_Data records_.
%%

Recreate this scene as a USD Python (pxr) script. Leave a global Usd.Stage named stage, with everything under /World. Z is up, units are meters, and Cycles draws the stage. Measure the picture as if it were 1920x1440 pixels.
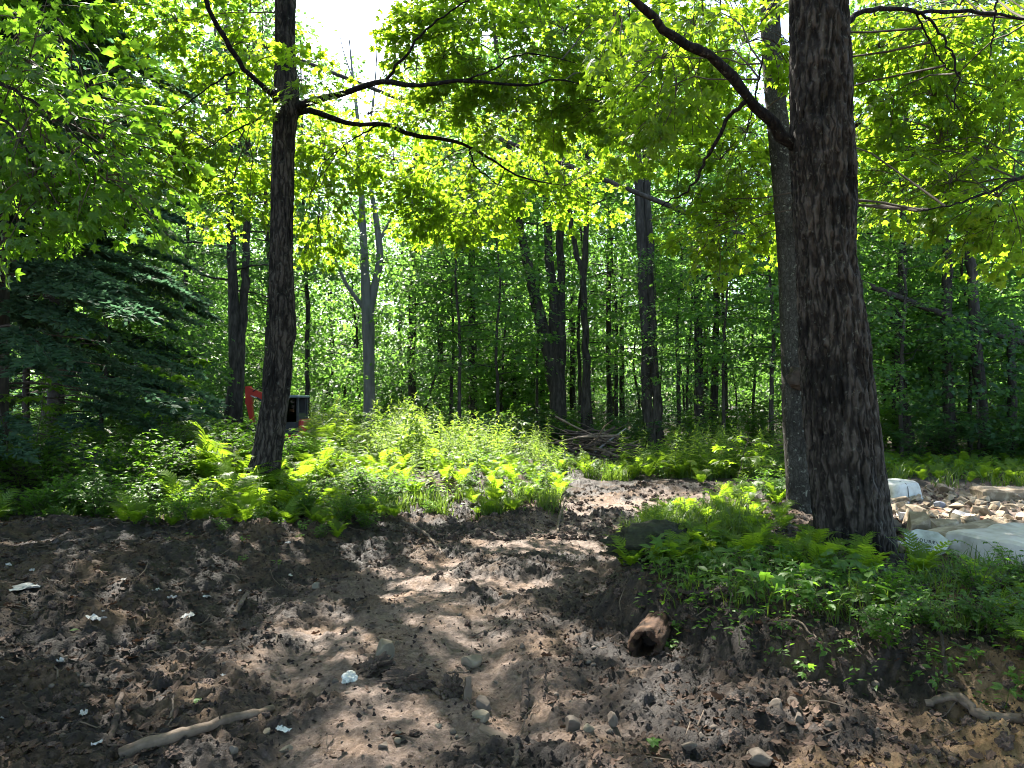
import math
import numpy as np
import trimesh
import shapely.geometry as sg
import usdkit, meshkit
from pxr import Usd, UsdGeom, UsdLux, UsdShade, Gf, Sdf, Vt

stage = Usd.Stage.CreateInMemory()
UsdGeom.Xform.Define(stage, '/World')
UsdGeom.Scope.Define(stage, '/World/Looks')
FPX, EYE, PITCH = 1371.0, 1.6, math.radians(1.04)

# ---------------------------------------------------------------- camera, sky, sun
cam = UsdGeom.Camera.Define(stage, '/World/camera')
cam.CreateHorizontalApertureAttr(36.0)
cam.CreateVerticalApertureAttr(27.0)
cam.CreateFocalLengthAttr(36.0 * FPX / 1920.0)
cam.CreateExposureAttr(2.68)
cam.CreateClippingRangeAttr(Gf.Vec2f(0.05, 2000.0))
cam.AddTranslateOp().Set(Gf.Vec3d(0, 0, EYE))
cam.AddRotateXOp().Set(90 + math.degrees(PITCH))

SUN_AZ, SUN_EL = math.radians(-24.0), math.radians(52.0)     # azimuth from +y, negative = left
SDIR = np.array([math.sin(SUN_AZ) * math.cos(SUN_EL), math.cos(SUN_AZ) * math.cos(SUN_EL), math.sin(SUN_EL)])
sun = UsdLux.DistantLight.Define(stage, '/World/sun')
sun.CreateIntensityAttr(1.25)
sun.CreateAngleAttr(0.5)
sun.CreateNormalizeAttr(True)
sun.CreateColorAttr(Gf.Vec3f(1.0, 0.94, 0.84))
sun.AddRotateXYZOp().Set(Gf.Vec3f(90 - math.degrees(SUN_EL), 0, -math.degrees(SUN_AZ) + 180))
sky = UsdLux.DomeLight.Define(stage, '/World/sky')
skym = usdkit.material(stage, '/World/Looks/sky_air', {
    's': ('sky_texture', {'sky_type': 'single_scattering', 'sun_disc': False, 'sun_elevation': SUN_EL,
                          'sun_rotation': math.atan2(SDIR[0], SDIR[1]), 'aerosol_density': 2.0}),
    'b': ('background_shader', {'strength': 0.088})}, [('s.color', 'b.color')], surface='b.background')
UsdShade.MaterialBindingAPI.Apply(sky.GetPrim()).Bind(skym)

# ---------------------------------------------------------------- helpers
taken = {}


def numbered(path):
    n = taken.get(path, -1) + 1
    taken[path] = n
    return path if n == 0 else '%s_%03d' % (path, n)


def keys(p, label=None, cat=None, group=None, kind=None):
    for k, v in (('label', label), ('category', cat), ('group', group), ('kind', kind)):
        if v:
            p.SetCustomDataByKey(k, v)
    return p


def mat4(loc=(0, 0, 0), rz=0.0, s=1.0, rx=0.0, ry=0.0):
    m = trimesh.transformations.euler_matrix(rx, ry, rz, 'sxyz')
    m[:3, :3] *= s
    m[:3, 3] = loc
    return m


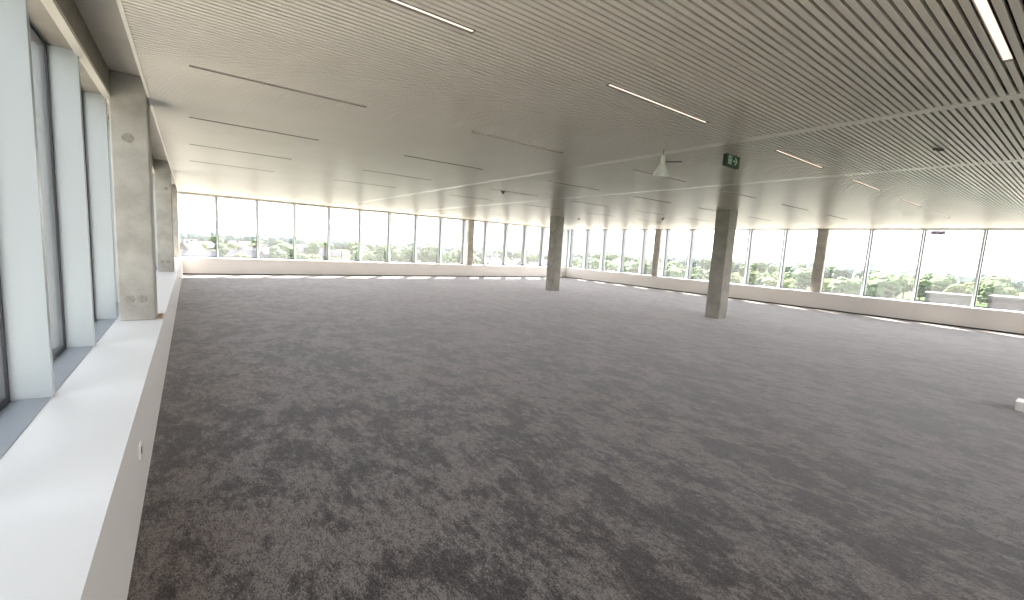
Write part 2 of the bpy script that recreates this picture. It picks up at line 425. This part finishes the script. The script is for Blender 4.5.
# ------------------------------------------------------------------ hanging device wrapped in white film, with a thin dark arm
hd = thing('hanging_sensor', 'white film-wrapped cone hanging from the slat ceiling with a thin dark arm', 'sensor', (3.5, -4.80, H))
bm = bmesh.new(); tube(bm, (0, 0, 0.0), (0, 0, -0.10), 0.004); obj('rod', bm, M['greyplastic'], hd)
bm = bmesh.new(); lathe(bm, [(0.026, -0.185), (0.030, -0.15), (0.024, -0.085), (0.012, -0.075)], 14); obj('neck', bm, M['film'], hd, True)
bm = bmesh.new()
seg = 28; rings = []
for r, z, amp in ((0.024, -0.18, 0.002), (0.045, -0.20, 0.004), (0.075, -0.26, 0.008), (0.10, -0.315, 0.012), (0.108, -0.33, 0.014)):
    rings.append([bm.verts.new((0.85*(r+amp*math.sin(k*5.3+z*40))*math.cos(2*PI*k/seg), 0.05*(z+0.18)*-1.2+(r+amp*math.sin(k*4.1))*math.sin(2*PI*k/seg), z+amp*math.sin(k*2.7))) for k in range(seg)])
for a, b in zip(rings, rings[1:]):
    for k in range(seg): bm.faces.new((a[k], a[(k+1) % seg], b[(k+1) % seg], b[k]))
bm.faces.new(rings[0][::-1]); bm.faces.new(rings[-1])
obj('wrapped_shade', bm, M['film'], hd)
bm = bmesh.new(); tube(bm, (0, -0.02, -0.155), (0.03, -0.44, -0.085), 0.007); obj('arm', bm, M['blackplastic'], hd)

# ------------------------------------------------------------------ small ceiling devices
def detector(x, y, label):
    t = thing('smoke_detector', label, 'smoke detector', (x, y, H))
    bm = bmesh.new(); lathe(bm, [(0.05, 0.0), (0.05, -0.02), (0.045, -0.028), (0.03, -0.032)], 20); obj('base', bm, M['greyplastic'], t, True)
    bm = bmesh.new(); lathe(bm, [(0.03, -0.03), (0.032, -0.045), (0.02, -0.06), (0.006, -0.064)], 16); obj('sensor_head', bm, M['greyplastic'], t, True)
detector(8.8, -6.04, 'small dark round detector under the ceiling, left of the far freestanding column')
detector(13.0, -12.7, 'small dark round detector under the ceiling, just right of the far freestanding column')
detector(9.55, -13.4, 'small dark round detector under the ceiling, left of the nearer freestanding column')
cl = thing('sensor_bracket', 'small black bar-shaped sensor under the slat ceiling at the right', 'sensor', (1.30, -6.60, H), math.radians(60))
bm = bmesh.new(); bx(bm, -0.055, 0.055, -0.014, 0.014, -0.022, 0.0); obj('bar', bm, M['blackplastic'], cl, bevel=0.003)
bm = bmesh.new(); lathe(bm, [(0.012, -0.022), (0.012, -0.03), (0.006, -0.034)], 12); obj('lens', bm, M['greyplastic'], cl)

# ------------------------------------------------------------------ sockets on the left bench front
for x, lab in ((3.08, 'white power socket low on the left bench front, nearest the camera'),
               (8.9, 'white power socket on the left bench front, beside the large concrete column'),
               (14.2, 'small white power socket on the left bench front, farthest from the camera')):
    t = thing('power_socket', lab, 'socket', (x, YL, 0.36))
    bm = bmesh.new(); bx(bm, -0.04, 0.04, -0.009, 0.0, -0.04, 0.04); obj('plate', bm, M['chrome'], t, bevel=0.003)
    bm = bmesh.new(); lathe(bm, [(0.019, 0), (0.022, 0.002)], 20)
    bmesh.ops.rotate(bm, verts=bm.verts, matrix=Matrix.Rotation(PI/2, 3, 'X')); bmesh.ops.translate(bm, verts=bm.verts, vec=(0, -0.0095, 0))
    obj('socket_recess', bm, M['hole'], t)
bm = bmesh.new(); bx(bm, -0.13, 0.13, -0.022, 0.022, 0, 0.02)
o = obj('wood_block', bm, M['wood'], bevel=0.003); o.location = (6.26, 0.298, BH)
tag(o, 'small flat piece of bare wood lying on the bench beside the large column', 'wood block')

# small white box on the carpet at the right edge of the picture
t = thing('junction_box', 'small white box standing on the carpet at the right picture edge', 'box', (0.42, -8.06, 0))
bm = bmesh.new(); bx(bm, -0.08, 0.08, -0.12, 0.12, 0, 0.10); obj('body', bm, M['white'], t, bevel=0.006)
bm = bmesh.new(); bx(bm, -0.084, 0.084, -0.124, 0.124, 0.1, 0.115); obj('lid', bm, M['white'], t, bevel=0.004)

# notice stuck on the glass of the right windows (unreadable blocks of violet-grey)
t = thing('window_notice', 'small violet-grey notice stuck high on a right-hand window pane', 'notice', (3.435, GR+0.008, 2.76))
M['notice'] = noisy(mat('notice_print', (0.3, 0.26, 0.4), 0.5), (0.20, 0.16, 0.28), (0.42, 0.38, 0.5), 18, 1, 0.48, 0.52)
bm = bmesh.new(); bx(bm, -0.17, 0.17, 0.0, 0.003, 0, 0.12); obj('sheet', bm, M['notice'], t)

# ------------------------------------------------------------------ outside: ground, trees, houses
GZ = -15.0
M['ground'] = noisy(mat('ground_grass', (0.1, 0.1, 0.1), 0.95, 0.0), (0.030, 0.046, 0.020), (0.050, 0.058, 0.034), 0.01, 6)
bm = bmesh.new(); bx(bm, -2500, 5000, -5000, 2500, GZ-1, GZ); struct('ground', bm, M['ground'])
M['bounce'] = noisy(mat('bounce_ground_pale', (0.4, 0.4, 0.4), 0.9, 0.2), (0.17, 0.16, 0.145), (0.22, 0.21, 0.19), 0.3, 4)
bm = bmesh.new(); bx(bm, -70, 115, -115, 70, GZ, GZ+0.1); struct('unseen_bounce_ground', bm, M['bounce'])  # unseen pale ground, added to bounce light up onto the ceiling
M['leaf'] = [noisy(mat('foliage_%s' % n, c, 0.8, 0.1), tuple(v*0.72 for v in c), c, 0.5, 5, 0.35, 0.65, 0.3, (1, 1, 1), 1.2)
             for n, c in (('mid', (0.054, 0.084, 0.034)), ('yellow', (0.082, 0.104, 0.034)), ('blue', (0.048, 0.072, 0.060)))]
M['bark'] = mat('bark', (0.08, 0.06, 0.045), 0.9)
def crown_mesh(seed, R, hgt, n, m):
    rnd = random.Random(seed); bm = bmesh.new()
    for i in range(n):
        a = rnd.uniform(0, 2*PI); q = math.sqrt(rnd.random())*R*0.62; zz = rnd.uniform(0.40, 0.84)*hgt
        if i == 0: a, q, zz = 0, 0, hgt*0.62
        r = R*rnd.uniform(0.34, 0.56) if i else R*0.72
        r0 = bmesh.ops.create_icosphere(bm, subdivisions=3, radius=r)['verts']
        off = Vector((q*math.cos(a), q*math.sin(a), min(zz, hgt-r*0.9)))
        for v in r0:
            d = v.co.normalized()
            s = 1 + 0.28*noise.noise(d*2.3 + Vector((seed*3.1, i*7.7, 0))) + 0.22*noise.noise(d*6 + Vector((i*3.3, seed, 5)))
            v.co = d*r*s; v.co.z *= 0.85; v.co += off
    return bm
protos = []
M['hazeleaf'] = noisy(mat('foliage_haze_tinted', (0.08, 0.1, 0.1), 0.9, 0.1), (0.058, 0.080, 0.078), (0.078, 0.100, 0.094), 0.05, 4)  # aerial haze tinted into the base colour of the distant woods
for s, (R, h, n, mi) in enumerate(((5.2, 12.5, 9, 0), (6.2, 14.0, 11, 0), (4.6, 11.5, 8, 1), (5.6, 13.0, 10, 2))):
    t = thing('tree', 'tree', 'tree', (0, 0, GZ))
    obj('crown', crown_mesh(s+1, R, h, n, M['leaf'][mi]), M['leaf'][mi], t)
    bm = bmesh.new(); lathe(bm, [(0.45, 0), (0.32, 2.0), (0.28, h*0.5)], 10); obj('trunk', bm, M['bark'], t)
    protos.append(t)
LAB_F = 'hazy leafy tree outside beyond the far window row'
LAB_R = 'leafy green tree outside beyond the right window row'
used = set()
spots = []
def free(p, r):
    if any(math.hypot(p[0]-q[0], p[1]-q[1]) < r+q[2] for q in spots): return False
    spots.append((p[0], p[1], r)); return True
def tree(az, dist, k, sc, far):
    p = (dist*math.cos(az), dist*math.sin(az), GZ)
    if not free(p, 6.3*sc): return
    lab, grp = (LAB_F, 'trees beyond the far windows') if far else (LAB_R, 'trees beyond the right windows')
    r = random.uniform(0, 6.28)
    if k not in used:
        used.add(k); o = protos[k]; o.location = p; o.rotation_euler = (0, 0, r); o.scale = (sc, sc, sc); o['label'] = lab; o['group'] = grp
    else: o = dup(protos[k], p, r, lab, grp, (sc, sc, sc))
    return o
random.seed(11)
def A(d): return math.radians(d)
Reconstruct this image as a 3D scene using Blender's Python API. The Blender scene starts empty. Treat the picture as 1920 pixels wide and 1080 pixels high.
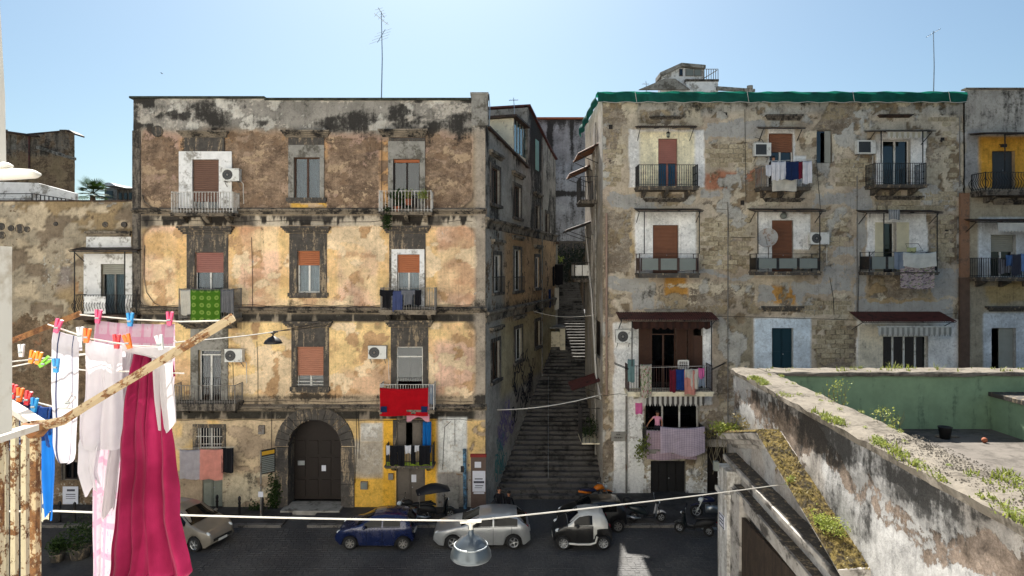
import bpy, bmesh, math, random
import numpy as np
from mathutils import Vector, Matrix
R = math.radians
C = bpy.context.scene.collection
S = bpy.context.scene
# ------------------------------------------------------------------ camera, sky, sun, exposure
EYE, FPX, HOR = 12.0, 1200.0, 505.0       # eye height, focal length in px of a 1920 px frame, horizon row
cam = bpy.data.cameras.new('camera'); camo = bpy.data.objects.new('camera', cam); C.objects.link(camo)
camo.location = (0, 0, EYE); camo.rotation_euler = (R(90), 0, 0)
cam.sensor_width = 36; cam.lens = 36*FPX/1920; cam.shift_y = (HOR-540)/1920
cam.clip_start = .05; cam.clip_end = 3000
S.camera = camo
SUN_AZ, SUN_EL = -7.2, 50.0
w = bpy.data.worlds.new('World'); S.world = w; w.use_nodes = True
wn = w.node_tree; bg = wn.nodes['Background']
sky = wn.nodes.new('ShaderNodeTexSky'); sky.sky_type = 'NISHITA'; sky.sun_disc = False
sky.sun_elevation = R(SUN_EL); sky.sun_rotation = R(SUN_AZ); sky.altitude = 50
sky.air_density = 1.0; sky.dust_density = 1.7; sky.ozone_density = .6
sm = wn.nodes.new('ShaderNodeMix'); sm.data_type = 'RGBA'; sm.blend_type = 'MULTIPLY'; sm.inputs[0].default_value = 1; sm.inputs[7].default_value = (.7, .84, .87, 1)
wn.links.new(sky.outputs[0], sm.inputs[6]); wn.links.new(sm.outputs[2], bg.inputs[0]); bg.inputs[1].default_value = .05
sl = bpy.data.lights.new('sun', 'SUN'); so = bpy.data.objects.new('sun', sl); C.objects.link(so)
sl.energy = 5.0; sl.angle = R(.53); sl.color = (1, .95, .86)
sd = Vector((math.sin(R(SUN_AZ))*math.cos(R(SUN_EL)), math.cos(R(SUN_AZ))*math.cos(R(SUN_EL)), math.sin(R(SUN_EL))))
so.rotation_euler = (-sd).to_track_quat('-Z', 'Y').to_euler(); so.location = (0, 40, 60)
S.view_settings.view_transform = 'Standard'; S.view_settings.look = 'None'
S.view_settings.exposure = 1.55; S.view_settings.gamma = 1; S.view_settings.use_curve_mapping = False
S.render.engine = 'CYCLES'
S.cycles.max_bounces = 7; S.cycles.diffuse_bounces = 4; S.cycles.glossy_bounces = 2; S.cycles.transparent_max_bounces = 12
S.cycles.use_denoising = True; S.cycles.sample_clamp_indirect = 6
S.cycles.caustics_reflective = False; S.cycles.caustics_refractive = False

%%

_Exercise requirements_. The lines from the top of the data above through the one holding "return path if" are to be repeated exactly, and only those, with no pictures.

_Solution to this exercise_.
Recreate this scene as a USD Python (pxr) script. Leave a global Usd.Stage named stage, with everything under /World. Z is up, units are meters, and Cycles draws the stage. Measure the picture as if it were 1920x1440 pixels.
import math
import numpy as np
import trimesh
import shapely.geometry as sg
import usdkit, meshkit
from pxr import Usd, UsdGeom, UsdLux, UsdShade, Gf, Sdf, Vt

stage = Usd.Stage.CreateInMemory()
UsdGeom.Xform.Define(stage, '/World')
UsdGeom.Scope.Define(stage, '/World/Looks')
FPX, EYE, PITCH = 1371.0, 1.6, math.radians(1.04)

# ---------------------------------------------------------------- camera, sky, sun
cam = UsdGeom.Camera.Define(stage, '/World/camera')
cam.CreateHorizontalApertureAttr(36.0)
cam.CreateVerticalApertureAttr(27.0)
cam.CreateFocalLengthAttr(36.0 * FPX / 1920.0)
cam.CreateExposureAttr(2.68)
cam.CreateClippingRangeAttr(Gf.Vec2f(0.05, 2000.0))
cam.AddTranslateOp().Set(Gf.Vec3d(0, 0, EYE))
cam.AddRotateXOp().Set(90 + math.degrees(PITCH))

SUN_AZ, SUN_EL = math.radians(-24.0), math.radians(52.0)     # azimuth from +y, negative = left
SDIR = np.array([math.sin(SUN_AZ) * math.cos(SUN_EL), math.cos(SUN_AZ) * math.cos(SUN_EL), math.sin(SUN_EL)])
sun = UsdLux.DistantLight.Define(stage, '/World/sun')
sun.CreateIntensityAttr(1.25)
sun.CreateAngleAttr(0.5)
sun.CreateNormalizeAttr(True)
sun.CreateColorAttr(Gf.Vec3f(1.0, 0.94, 0.84))
sun.AddRotateXYZOp().Set(Gf.Vec3f(90 - math.degrees(SUN_EL), 0, -math.degrees(SUN_AZ) + 180))
sky = UsdLux.DomeLight.Define(stage, '/World/sky')
skym = usdkit.material(stage, '/World/Looks/sky_air', {
    's': ('sky_texture', {'sky_type': 'single_scattering', 'sun_disc': False, 'sun_elevation': SUN_EL,
                          'sun_rotation': math.atan2(SDIR[0], SDIR[1]), 'aerosol_density': 2.0}),
    'b': ('background_shader', {'strength': 0.088})}, [('s.color', 'b.color')], surface='b.background')
UsdShade.MaterialBindingAPI.Apply(sky.GetPrim()).Bind(skym)

# ---------------------------------------------------------------- helpers
taken = {}


def numbered(path):
    n = taken.get(path, -1) + 1
    taken[path] = n
    return path if n == 0 else '%s_%03d' % (path, n)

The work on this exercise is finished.